Infatti, almeno il 20 per cento dei nostri studenti universitari non giunge alla laurea, mentre molti di più sono i fuori corso pluriennali. Forse il senso di responsabilità della propria funzione nella società, nasce nel neo laureato americano, anche dal dover riconoscere che si hanno pesanti debiti nei confronti della famiglia, di se stessi e della società.
Qualcuno osserverà a riguardo che questo modo di vedere priva l’età della fanciullezza della spensieratezza, della leggerezza e della flessibilità, delle quali ogni ragazzo ha bisogno per formarsi al meglio per non avere poi condizionamenti psicologici, nè dover subire eccessive responsabilità prima del tempo. Ma alla luce e nella prospettiva del mondo di oggi, il giovane laureato, il neo professionista italiano dovrà competere con chi non ha goduto di una stagione di irresponsabilità, ovviamente relativa.
Penso non solo gli americani, ma agli studenti cinesi, indiani, giapponesi, cioè a tutti coloro che hanno dovuto maturare in fretta sobbarcandosi del costo di ogni anno trascorso sui libri nel corso dei loro studi e che affrontano il mondo del lavoro con la necessità di dover pagare un pesante debito. Secondo voi chi risulterà vincente?
Questo tipo di inevitabile competizione vedrà «vincenti» i più responsabili mentre con molta probabilità risulteranno sconfitti nel lavoro e nella vita perché perennemente insoddisfatti ed «incompresi» coloro che hanno avuto famiglie che hanno consentito loro tutto, genitori che «se la sono presa» con i professori invece che con i propri figli distratti e inconcludenti, hanno loro permesso di laurearsi a 30 anni ed oltre, li hanno giustificati quando li hanno visti rifiutare offerte di lavoro con la motivazione consueta: «no, questo lavoro non fa per me, è inadeguato alla mia preparazione e al mio standing», e spesso hanno affidato il loro futuro alle «raccomandazioni» invece che alla preparazione e al merito.

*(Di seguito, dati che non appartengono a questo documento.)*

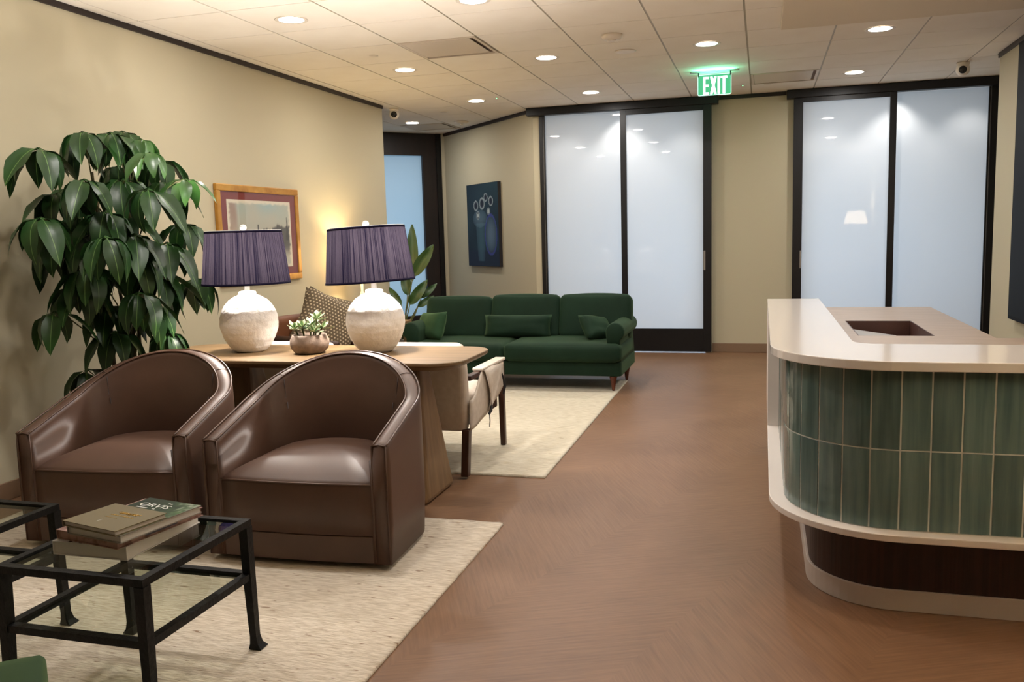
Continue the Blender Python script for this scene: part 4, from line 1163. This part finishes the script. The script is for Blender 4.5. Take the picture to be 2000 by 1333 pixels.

Ecco perché la lezione americana è da analizzare attentamente, infatti indica come la strada del «merito» fatta anche di questi capitoli amari ma formativi è tesa alla continua costruzione, fin dalla più tenera età scolare, del «comportamento responsabile», nel convincimento che una buona preparazione, costosa in termini economici quanto d’impegno personale, costituisce la migliore moneta da spendere nella vita professionale, anche in contesti internazionali.